Yes, but the trolls will just create a phony "practicing entity" to meet the legal requirement, just as they have "offices" in Texas so they can file patent claims. If there are to be software patents, trolls must be punished with substantial fines (ala Righthaven) or they will continue to plague the industry.

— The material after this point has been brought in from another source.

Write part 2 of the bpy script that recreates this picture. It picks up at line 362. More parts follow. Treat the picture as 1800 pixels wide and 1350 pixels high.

[ Reply to This | Parent | # ]

Curing the Problem of Software Patents, by Michael Risch
Authored by: Anonymous on Sunday, June 10 2012 @ 11:16 PM EDT
This gets my vote.

Patents were codified in the time when it took a long time develop things, and
sales were also similarly low, so it was reasonable to enforce a patent for 17
years. Being able to sell something to a billion people in one day gives a whole

different viewpoint as to how long something should be protected. Would it
make more sense to license from someone for a year than to create a
workaround?

Is one year the right period?

[ Reply to This | Parent | # ]

Curing the Problem of Software Patents, by Michael Risch
Authored by: mrisch on Monday, June 11 2012 @ 02:23 PM EDT
1. I agree that terms are too long. 1 year may be too short.
2. I disagree about trolls. On a theoretical matter, it is
unclear whether the additional liquidity fuels investment
(my article called Patent Troll Myths is inconclusive on
this). On a practical matter, we'll just see practicing
companies buying and enforcing - which they are doing now.
3. As for the swype, I feel like the analysis is a bit of
hindsight bias. Yes, sure, all the pieces were there, but if
they were there back in 1986. Of course it was all easy once
you let go of the idea that you have to enter each letter
separately, but the idea of inputting the whole word with
one touch is an important one, even if it was obvious at the
time - but that's the part of the patent to focus on that
can't be explained by all of the old art you (and others)
have cited.

[ Reply to This | Parent | # ]

Curing the Problem of Software Patents, by Michael Risch
Authored by: rebentisch on Friday, June 15 2012 @ 07:36 PM EDT
That is a misconception. First of all the system is suited for 20 years
protection and that is the term internationally fixed by WTO TRIPs, shorter
terms are not feasible. Examination usually takes years.

Furthermore you fail to make the case why these patents are beneficial.